Es stellte sich dann nämlich heraus, dass bei Unfällen mit Falang, also Ausländern, man schon gerne von deren Schuld ausgeht. Eben so: wärst du nicht da und hättest da nicht dein Auto geparkt, wäre doch gar nichts passiert. Wer ist also schuld?
Wie Markus dann übersetzte, wollte die junge Frau gleich Geld von ihm, dass sie das Moped reparieren lassen kann, 100 000 KIP und alles ist erledigt. Nun waren da aber noch all die „Zeugen“, vielleicht 25 an der Zahl und davon drei Laoten, die Markus kannten und somit auf seiner Seite waren. Es entstand eine wilde Debatte, an der sich alle beteiligten. Markus hatte inzwischen seinen Versicherungsvertreter angerufen und er kam sogar nach einer halben Stunde zum Unfallort. Wir hatten inzwischen unsere Rechnung im Lokal beglichen und uns auf einen „Aussichtsposten“ beim gegenüber liegenden Belgier und einer Flasche Laobier zurück gezogen. Markus pendelte immer hin und her, denn die entscheidenden Debatten führten die Laoten aus den umliegenden Häusern. „Es wäre vielleicht besser gewesen, nachdem die Frau aufgestanden und ersichtlich nicht größer verletzt war, einfach wegzufahren,“ meinte Markus zwischendurch, „denn was bringt das hier?“ Es schien aber dann so, das die junge Frau gar nicht anders konnte, bei so vielen Fürsprechern für die andere Seite, als die Schuld zu zugeben.

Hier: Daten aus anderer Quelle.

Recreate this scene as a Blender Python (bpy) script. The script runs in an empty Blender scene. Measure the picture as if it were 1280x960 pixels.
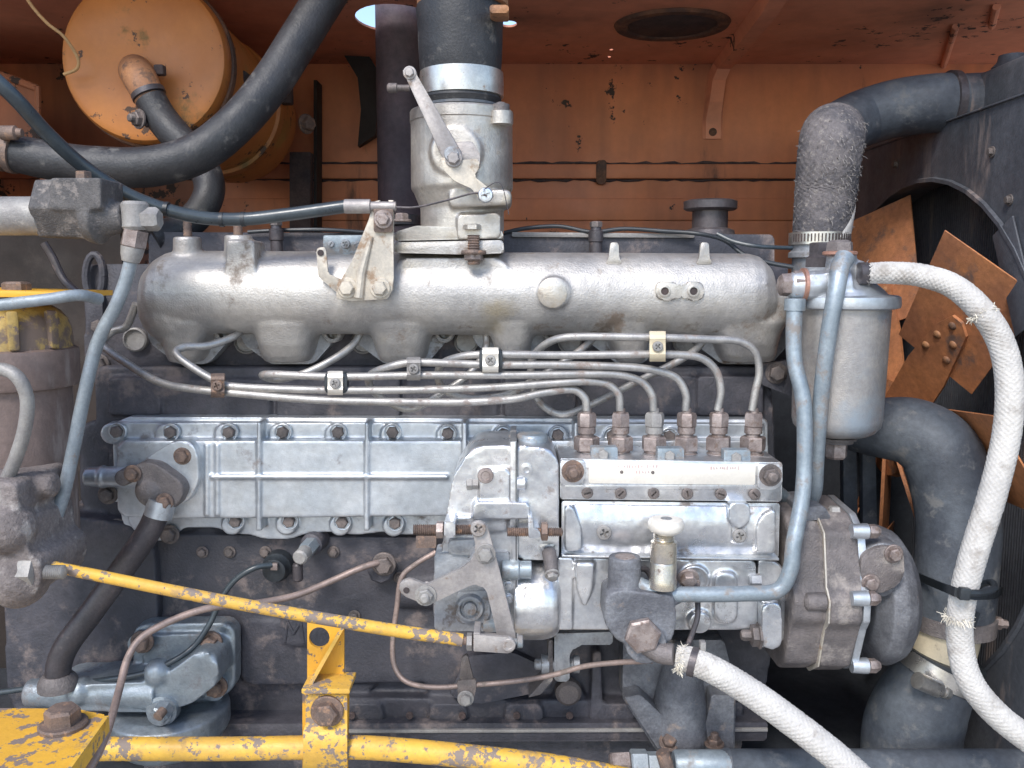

Markus erreichte, dass ihr Moped zur Sicherheit für das weitere Vorgehen bei Bers Verwandten eingeschlossen wird. Mit dem Versicherungsmensch (er erhielt erst mal ein Trinkgeld unter der Hand) wurde vereinbart, sich am nächsten Morgen um 8:30 Uhr an gleicher Stelle erneut zu treffen, was mich doch sehr verwunderte. Markus fragte nochmals nach, ob das so richtig verstanden sei und wir fuhren endlich nach Hause.
Am nächsten Morgen, nachdem ich die Kids zur Schule gebracht hatte, fanden wir, ich, Markus und eine Mitarbeiterin von Tigertrail mit den Versicherungsunterlagen, uns wieder am Ort des Geschehens ein. Wer natürlich nicht da war der Versicherungsvertreter und die Unfallverursacherin. Aber ihr Moped wurde herbeigeholt, das war ja das Pfand. Ein Anruf beim Versicherungsmensch ließ uns wissen, er sei noch beim Essen. Auch beim erneuten Anruf nach einer halben Stunde aß er noch. Nach seinen Anweisungen sollten wir dann das Auto zur Werkstatt fahren und dort sollte der Schaden inspiziert werden. Auf meine Frage, ob das Trinkgeld zu gering war, meinte Markus, „ne, ne, dafür kommt er hoffentlich beim nächsten Mal auch wieder zur Unfallstelle!“
Markus und ich, etwas entnervt, aber so ist halt Laos, gingen erst mal ins Pilgrim Café um Frenchtoast und Kaffee, bzw. Tee zu frühstücken. Danach fuhr ich mit zwei Männern von Taigertrail zur Werkstatt. Dort begutachteten gleich fünf Männer den Schaden und einer schrieb dann auf seinen Zettel am Klemmbrett zwei Zahlen. Strich darunter und der Schaden belief sich auf 1.115 000 KIP (ca. 100 €). Inzwischen war die junge Frau mit einem Begleiter eingetroffen und reagierte tief betroffen, den Tränen nahe auf die Eröffnung der Schadenshöhe.
Der Wagen blieb zur Reparatur in der Werkstatt und ich wurde von den Taigertrailmitarbeitern zurück zum Guesthouse gebracht.
Ich war froh, dass ich nicht alleine die ganze Sache durchstehen musste und bin überzeugt, dass es ganz anders für mich ausgegangen wäre.